API-First Design is a software development methodology that prioritizes designing and defining API interfaces before building applications. By treating APIs as the core product, it fosters team collaboration, enhances development efficiency, and ensures system consistency and scalability. It is suitable for scenarios requiring rapid iteration, parallel development across multiple teams, or building microservices architectures.

A/B Testing

A/B Testing is an empirical method that randomly assigns users to different versions (e.g., Version A and Version B) to compare their performance, enabling data-driven decision-making. It is widely used in product optimization, marketing strategies, and user experience improvements, helping teams reduce subjective speculation and validate hypotheses with quantifiable evidence.

Hook Model

The Hook Model is a product framework for designing habit-forming mechanisms, consisting of four cyclical stages: Trigger, Action, Reward, and Investment. It helps products build sustained user engagement by creating behavioral loops, particularly effective for digital products requiring frequent interaction, such as social media, games, and utility apps, enabling teams to systematically design user behavior paths to improve retention and activity.

Event Modeling

Event Modeling is a structured approach for designing and building complex software systems by identifying and documenting key events and their relationships within a business domain. It helps teams understand business processes, define system boundaries, and guide technical implementation, emphasizing a business-centric, event-driven perspective to describe system behavior. It is suitable for distributed systems, microservice architectures, or domain-driven design projects requiring clear alignment between business logic and data flow.

Event Storming

Event Storming is a collaborative modeling method that visualizes domain events in business processes to help teams quickly understand complex systems, identify key issues, and design solutions.
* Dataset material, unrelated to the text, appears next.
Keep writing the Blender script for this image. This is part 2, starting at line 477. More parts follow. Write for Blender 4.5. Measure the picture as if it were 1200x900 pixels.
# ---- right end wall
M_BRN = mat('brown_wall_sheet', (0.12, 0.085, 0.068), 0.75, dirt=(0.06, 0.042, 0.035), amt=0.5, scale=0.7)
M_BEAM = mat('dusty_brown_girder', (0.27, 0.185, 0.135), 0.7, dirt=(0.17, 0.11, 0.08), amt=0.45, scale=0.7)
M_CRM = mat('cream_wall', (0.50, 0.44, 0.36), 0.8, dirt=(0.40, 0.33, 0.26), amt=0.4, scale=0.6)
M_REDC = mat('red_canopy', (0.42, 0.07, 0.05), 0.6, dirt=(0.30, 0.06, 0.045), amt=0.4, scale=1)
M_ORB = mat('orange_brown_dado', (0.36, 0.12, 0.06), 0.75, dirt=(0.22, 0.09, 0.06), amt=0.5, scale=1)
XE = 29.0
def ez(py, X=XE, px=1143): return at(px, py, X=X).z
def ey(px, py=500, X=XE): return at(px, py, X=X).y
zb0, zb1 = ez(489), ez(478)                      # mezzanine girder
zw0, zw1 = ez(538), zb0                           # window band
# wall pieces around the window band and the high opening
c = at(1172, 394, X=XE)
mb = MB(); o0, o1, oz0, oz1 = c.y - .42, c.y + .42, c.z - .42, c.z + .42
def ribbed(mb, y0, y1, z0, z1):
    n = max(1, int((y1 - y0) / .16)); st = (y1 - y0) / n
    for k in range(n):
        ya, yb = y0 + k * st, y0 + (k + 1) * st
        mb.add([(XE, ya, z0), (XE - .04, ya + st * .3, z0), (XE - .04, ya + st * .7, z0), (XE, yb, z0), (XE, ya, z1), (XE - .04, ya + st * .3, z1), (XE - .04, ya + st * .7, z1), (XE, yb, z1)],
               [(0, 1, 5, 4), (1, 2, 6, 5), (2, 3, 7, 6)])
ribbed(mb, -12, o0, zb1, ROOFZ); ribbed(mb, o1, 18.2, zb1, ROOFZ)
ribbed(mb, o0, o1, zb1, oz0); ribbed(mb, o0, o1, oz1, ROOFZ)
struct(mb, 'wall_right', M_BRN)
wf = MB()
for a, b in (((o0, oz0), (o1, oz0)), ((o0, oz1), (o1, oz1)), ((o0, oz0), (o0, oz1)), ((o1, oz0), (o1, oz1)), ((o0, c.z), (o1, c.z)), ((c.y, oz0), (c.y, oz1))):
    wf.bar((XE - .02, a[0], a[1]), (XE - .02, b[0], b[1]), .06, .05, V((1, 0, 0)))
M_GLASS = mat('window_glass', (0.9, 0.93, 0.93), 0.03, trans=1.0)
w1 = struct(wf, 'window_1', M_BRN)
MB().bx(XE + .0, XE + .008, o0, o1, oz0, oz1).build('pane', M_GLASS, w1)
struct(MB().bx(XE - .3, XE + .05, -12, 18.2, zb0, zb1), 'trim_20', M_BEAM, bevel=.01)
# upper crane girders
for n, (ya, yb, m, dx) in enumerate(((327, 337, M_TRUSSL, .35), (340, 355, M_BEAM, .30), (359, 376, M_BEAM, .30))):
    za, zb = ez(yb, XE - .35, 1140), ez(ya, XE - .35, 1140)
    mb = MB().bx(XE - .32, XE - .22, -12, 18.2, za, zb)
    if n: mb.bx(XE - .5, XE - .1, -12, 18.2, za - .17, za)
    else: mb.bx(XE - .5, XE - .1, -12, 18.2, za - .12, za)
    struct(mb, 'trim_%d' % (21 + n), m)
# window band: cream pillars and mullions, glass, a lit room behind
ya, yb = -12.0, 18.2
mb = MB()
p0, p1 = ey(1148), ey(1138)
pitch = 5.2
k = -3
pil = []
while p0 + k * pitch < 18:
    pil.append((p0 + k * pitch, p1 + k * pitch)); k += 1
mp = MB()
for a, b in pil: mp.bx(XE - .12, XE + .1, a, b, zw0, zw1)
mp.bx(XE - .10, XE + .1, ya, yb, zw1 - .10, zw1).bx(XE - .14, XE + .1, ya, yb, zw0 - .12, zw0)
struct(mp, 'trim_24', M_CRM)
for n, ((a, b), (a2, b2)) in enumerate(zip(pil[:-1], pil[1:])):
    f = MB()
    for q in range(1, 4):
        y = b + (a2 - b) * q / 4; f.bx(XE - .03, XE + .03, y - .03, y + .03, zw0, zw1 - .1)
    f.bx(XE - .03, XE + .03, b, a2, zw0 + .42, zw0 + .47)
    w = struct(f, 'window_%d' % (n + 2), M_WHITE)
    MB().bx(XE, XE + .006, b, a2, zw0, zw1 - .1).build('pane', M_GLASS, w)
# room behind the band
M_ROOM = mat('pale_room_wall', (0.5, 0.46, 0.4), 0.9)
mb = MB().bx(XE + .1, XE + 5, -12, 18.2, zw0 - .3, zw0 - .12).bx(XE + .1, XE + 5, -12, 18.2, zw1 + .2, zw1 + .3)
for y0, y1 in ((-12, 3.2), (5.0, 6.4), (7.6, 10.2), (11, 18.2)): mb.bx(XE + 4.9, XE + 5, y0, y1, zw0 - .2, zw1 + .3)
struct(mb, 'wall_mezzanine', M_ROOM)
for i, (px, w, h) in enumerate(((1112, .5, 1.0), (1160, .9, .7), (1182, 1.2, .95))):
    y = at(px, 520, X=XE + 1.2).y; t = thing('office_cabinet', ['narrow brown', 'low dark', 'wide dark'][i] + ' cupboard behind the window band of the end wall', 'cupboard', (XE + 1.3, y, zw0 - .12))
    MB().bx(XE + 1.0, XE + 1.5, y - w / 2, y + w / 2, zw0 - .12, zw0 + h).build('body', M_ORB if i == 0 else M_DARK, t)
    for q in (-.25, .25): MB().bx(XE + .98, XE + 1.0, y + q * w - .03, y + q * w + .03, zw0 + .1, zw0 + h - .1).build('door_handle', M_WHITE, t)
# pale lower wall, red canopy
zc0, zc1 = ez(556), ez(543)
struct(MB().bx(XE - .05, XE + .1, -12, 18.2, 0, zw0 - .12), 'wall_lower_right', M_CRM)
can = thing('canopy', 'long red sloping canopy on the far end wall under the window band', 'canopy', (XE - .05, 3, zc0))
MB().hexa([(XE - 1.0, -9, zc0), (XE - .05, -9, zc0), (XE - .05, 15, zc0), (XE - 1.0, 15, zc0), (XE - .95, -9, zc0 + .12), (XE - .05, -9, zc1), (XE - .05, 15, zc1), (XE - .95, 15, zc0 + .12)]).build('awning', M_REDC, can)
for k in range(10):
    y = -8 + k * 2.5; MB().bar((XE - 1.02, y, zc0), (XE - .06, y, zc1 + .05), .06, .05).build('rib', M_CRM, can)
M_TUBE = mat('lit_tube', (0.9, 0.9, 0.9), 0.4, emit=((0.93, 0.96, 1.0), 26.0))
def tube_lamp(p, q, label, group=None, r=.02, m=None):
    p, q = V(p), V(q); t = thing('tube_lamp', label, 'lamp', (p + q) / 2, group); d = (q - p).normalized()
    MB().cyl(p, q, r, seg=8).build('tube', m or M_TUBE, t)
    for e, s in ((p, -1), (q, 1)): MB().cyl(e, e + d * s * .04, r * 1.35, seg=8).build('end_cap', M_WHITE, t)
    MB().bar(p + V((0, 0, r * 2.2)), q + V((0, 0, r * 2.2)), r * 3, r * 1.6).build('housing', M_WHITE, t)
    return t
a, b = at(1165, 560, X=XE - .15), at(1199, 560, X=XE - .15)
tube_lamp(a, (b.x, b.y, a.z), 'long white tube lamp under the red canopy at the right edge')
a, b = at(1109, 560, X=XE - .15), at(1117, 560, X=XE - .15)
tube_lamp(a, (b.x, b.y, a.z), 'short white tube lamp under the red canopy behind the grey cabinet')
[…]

It emphasizes cross-functional participation, using tools like sticky notes on large walls to build event flows, fostering communication and consensus.

Deductive Reasoning

Deductive Reasoning is a method of deriving specific conclusions from general rules, useful for validation, standard setting, and repeatable decision processes.

Inductive Reasoning

Inductive Reasoning is a method of deriving general patterns from specific observations, especially useful for exploration, pattern discovery, and hypothesis formation before validation.

Card Sorting

Card Sorting is a user research method where participants group and label content cards, helping teams design clearer information architecture and navigation.